Through Rose-Colored Glasses

In the aforementioned Viewpoint discussion between Christina Hoff Sommers and Camille Paglia, the latter suggests that “progressivism” ultimately places its faith in the unsubstantiated and incredibly naive principle that if you’re nice to other people they will be nice to you. It’s clearly a reference to the sort of pseudo-scientific drivel served up by Saul, Pearce, Haidt, Rifkin, etc. If only the Armenians had been nicer to the Ottomans who slaughtered more than a million of them, or the Jews to the Nazis who attempted to wipe them from the face of Europe, or those who bled into the killing fields of Cambodia to the armies of the Khmer Rouge, or the hundred thousand or so murdered Bosnians and Croations to their Serbian neighbors, or the Tutsi of Rwanda to the genocidal Hutu, or the citizens of Darfur to the forces of the Sudanese government, or the Rohingyas of Myanmar to their Buddhist tormentors who up until recently and perhaps still are burning their villages, raping their women and beheading their men. If only they had been nicer!

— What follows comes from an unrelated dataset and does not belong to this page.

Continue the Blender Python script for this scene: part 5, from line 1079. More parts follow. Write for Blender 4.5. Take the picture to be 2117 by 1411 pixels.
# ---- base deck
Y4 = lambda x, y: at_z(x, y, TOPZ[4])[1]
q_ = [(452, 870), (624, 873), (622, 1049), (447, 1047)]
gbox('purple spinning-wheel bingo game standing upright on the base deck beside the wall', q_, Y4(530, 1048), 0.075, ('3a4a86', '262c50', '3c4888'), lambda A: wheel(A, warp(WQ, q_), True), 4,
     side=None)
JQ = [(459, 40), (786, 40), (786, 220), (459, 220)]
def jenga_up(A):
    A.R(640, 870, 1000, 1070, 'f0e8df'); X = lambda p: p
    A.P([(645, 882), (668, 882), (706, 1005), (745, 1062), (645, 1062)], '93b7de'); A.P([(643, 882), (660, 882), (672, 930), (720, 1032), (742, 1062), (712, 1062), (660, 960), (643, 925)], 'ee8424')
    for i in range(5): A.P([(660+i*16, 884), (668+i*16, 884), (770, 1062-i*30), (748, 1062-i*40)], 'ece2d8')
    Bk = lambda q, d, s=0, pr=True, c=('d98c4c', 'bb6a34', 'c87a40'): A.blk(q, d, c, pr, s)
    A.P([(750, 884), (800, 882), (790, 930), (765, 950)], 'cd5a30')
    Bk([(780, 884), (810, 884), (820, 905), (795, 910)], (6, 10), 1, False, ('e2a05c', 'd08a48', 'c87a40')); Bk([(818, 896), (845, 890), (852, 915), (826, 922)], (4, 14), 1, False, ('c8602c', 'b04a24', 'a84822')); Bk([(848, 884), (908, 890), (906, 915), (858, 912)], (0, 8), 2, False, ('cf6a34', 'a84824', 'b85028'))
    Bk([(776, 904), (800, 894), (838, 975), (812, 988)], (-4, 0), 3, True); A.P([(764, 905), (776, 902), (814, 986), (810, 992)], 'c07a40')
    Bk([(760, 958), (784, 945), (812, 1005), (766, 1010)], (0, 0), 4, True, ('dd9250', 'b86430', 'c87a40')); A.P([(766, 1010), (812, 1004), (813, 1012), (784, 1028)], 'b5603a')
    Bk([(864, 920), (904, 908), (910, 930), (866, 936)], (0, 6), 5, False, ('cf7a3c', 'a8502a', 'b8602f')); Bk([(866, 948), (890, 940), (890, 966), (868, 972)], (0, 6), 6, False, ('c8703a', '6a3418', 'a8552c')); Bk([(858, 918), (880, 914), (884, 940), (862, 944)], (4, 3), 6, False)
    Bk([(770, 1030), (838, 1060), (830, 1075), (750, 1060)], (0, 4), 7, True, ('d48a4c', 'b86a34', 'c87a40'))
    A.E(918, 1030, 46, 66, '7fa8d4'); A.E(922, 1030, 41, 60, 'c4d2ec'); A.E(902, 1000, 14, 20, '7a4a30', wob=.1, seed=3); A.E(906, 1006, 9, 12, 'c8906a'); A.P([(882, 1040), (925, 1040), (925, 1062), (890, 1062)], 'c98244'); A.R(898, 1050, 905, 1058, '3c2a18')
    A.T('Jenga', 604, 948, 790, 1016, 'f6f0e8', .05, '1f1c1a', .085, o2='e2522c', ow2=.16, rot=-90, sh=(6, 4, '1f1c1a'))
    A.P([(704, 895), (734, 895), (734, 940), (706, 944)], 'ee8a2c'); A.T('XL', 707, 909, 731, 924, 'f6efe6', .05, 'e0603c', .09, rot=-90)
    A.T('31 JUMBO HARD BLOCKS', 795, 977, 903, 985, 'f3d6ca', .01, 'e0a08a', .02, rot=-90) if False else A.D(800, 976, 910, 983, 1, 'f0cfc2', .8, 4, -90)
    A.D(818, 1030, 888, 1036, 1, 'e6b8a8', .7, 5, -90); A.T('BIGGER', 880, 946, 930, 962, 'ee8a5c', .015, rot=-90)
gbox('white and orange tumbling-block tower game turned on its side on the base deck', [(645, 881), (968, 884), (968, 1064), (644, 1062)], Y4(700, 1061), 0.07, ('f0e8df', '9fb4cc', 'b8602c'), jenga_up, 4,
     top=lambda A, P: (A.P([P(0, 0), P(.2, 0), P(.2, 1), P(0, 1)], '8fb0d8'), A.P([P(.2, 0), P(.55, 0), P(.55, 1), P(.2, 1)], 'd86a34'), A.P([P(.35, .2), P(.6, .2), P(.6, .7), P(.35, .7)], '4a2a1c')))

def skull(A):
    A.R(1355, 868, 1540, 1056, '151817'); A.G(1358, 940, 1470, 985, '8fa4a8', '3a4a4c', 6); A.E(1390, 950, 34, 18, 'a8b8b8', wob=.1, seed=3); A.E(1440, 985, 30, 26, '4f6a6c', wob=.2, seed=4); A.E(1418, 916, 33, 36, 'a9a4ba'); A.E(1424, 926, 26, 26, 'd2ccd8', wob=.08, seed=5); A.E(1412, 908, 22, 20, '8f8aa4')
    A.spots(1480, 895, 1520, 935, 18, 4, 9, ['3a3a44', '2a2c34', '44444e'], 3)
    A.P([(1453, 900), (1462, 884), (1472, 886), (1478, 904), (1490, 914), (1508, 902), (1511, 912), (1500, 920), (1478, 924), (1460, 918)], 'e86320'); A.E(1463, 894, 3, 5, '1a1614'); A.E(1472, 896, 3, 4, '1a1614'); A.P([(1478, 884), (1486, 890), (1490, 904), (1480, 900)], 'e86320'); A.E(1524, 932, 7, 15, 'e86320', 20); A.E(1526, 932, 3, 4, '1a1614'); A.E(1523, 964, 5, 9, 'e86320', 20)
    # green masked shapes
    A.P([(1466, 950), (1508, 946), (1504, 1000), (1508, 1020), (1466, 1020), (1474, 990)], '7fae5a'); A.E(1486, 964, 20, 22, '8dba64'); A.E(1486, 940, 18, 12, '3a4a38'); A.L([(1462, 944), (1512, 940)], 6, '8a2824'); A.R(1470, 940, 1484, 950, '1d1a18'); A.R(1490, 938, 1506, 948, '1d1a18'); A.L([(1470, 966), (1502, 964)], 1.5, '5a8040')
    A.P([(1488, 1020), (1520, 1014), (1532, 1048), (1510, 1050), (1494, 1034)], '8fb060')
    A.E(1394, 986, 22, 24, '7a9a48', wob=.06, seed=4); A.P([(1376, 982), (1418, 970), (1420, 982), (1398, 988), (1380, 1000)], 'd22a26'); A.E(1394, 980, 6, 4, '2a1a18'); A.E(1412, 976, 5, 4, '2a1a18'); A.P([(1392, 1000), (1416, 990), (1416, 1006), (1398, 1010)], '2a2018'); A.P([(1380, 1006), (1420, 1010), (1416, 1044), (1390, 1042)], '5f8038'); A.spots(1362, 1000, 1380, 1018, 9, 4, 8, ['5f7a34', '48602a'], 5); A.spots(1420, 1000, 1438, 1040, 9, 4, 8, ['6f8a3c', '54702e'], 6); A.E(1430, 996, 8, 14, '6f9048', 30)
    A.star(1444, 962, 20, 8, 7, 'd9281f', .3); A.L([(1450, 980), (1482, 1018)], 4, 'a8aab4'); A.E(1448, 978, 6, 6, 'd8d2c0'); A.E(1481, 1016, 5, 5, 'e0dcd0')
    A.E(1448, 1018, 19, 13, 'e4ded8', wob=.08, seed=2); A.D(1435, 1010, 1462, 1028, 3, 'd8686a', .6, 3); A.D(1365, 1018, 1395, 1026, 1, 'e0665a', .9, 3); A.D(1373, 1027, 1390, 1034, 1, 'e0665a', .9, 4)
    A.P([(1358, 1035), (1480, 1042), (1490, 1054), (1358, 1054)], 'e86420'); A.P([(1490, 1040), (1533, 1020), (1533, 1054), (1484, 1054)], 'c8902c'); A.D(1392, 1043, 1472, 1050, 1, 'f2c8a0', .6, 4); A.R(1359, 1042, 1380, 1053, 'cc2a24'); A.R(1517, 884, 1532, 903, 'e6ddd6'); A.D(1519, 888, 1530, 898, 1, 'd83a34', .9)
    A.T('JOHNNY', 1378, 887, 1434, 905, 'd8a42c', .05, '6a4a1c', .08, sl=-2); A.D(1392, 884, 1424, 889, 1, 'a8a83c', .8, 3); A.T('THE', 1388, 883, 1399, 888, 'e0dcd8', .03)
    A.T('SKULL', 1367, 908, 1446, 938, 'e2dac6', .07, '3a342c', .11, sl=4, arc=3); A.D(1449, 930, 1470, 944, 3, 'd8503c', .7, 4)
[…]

The mind given to such naivete, the “progressive” mind, is incapable of confronting reality with any degree of integrity or effectiveness. While my generation’s revulsion for what was happening in Vietnam was understandable, the anti-war movement offered no practical alternative to the American invasion. Was it the consensus of the Generation of Love that the West should simply allow the Vietcong to overrun the people of the South? Were those tie-dyed “scholars” of the 60s and 70s who insisted that Communism was no worse than Capitalism willing to overlook the tens of millions who died in China and Russia as a result of that ideology? More recently, was it Obama’s conviction that being nice to the religious fanatics in control of Iran would move them to discontinue their pursuit of nuclear weapons? Might the same approach work on the members of Boko Haran given to strapping bombs on young girls and sending them out to slaughter the innocent? Is my abhorrence both for that portion of the species capable of such behavior and that portion of it willing to simply look the other way, typical of what Ralston Saul denounces as the unwarranted negativism of “conservatives,” or ought every human being, however compromised by circumstance, however motivated by a spirit of forgiveness, to know that the taking of a human life is the ultimate, inexcusable, moral abomination?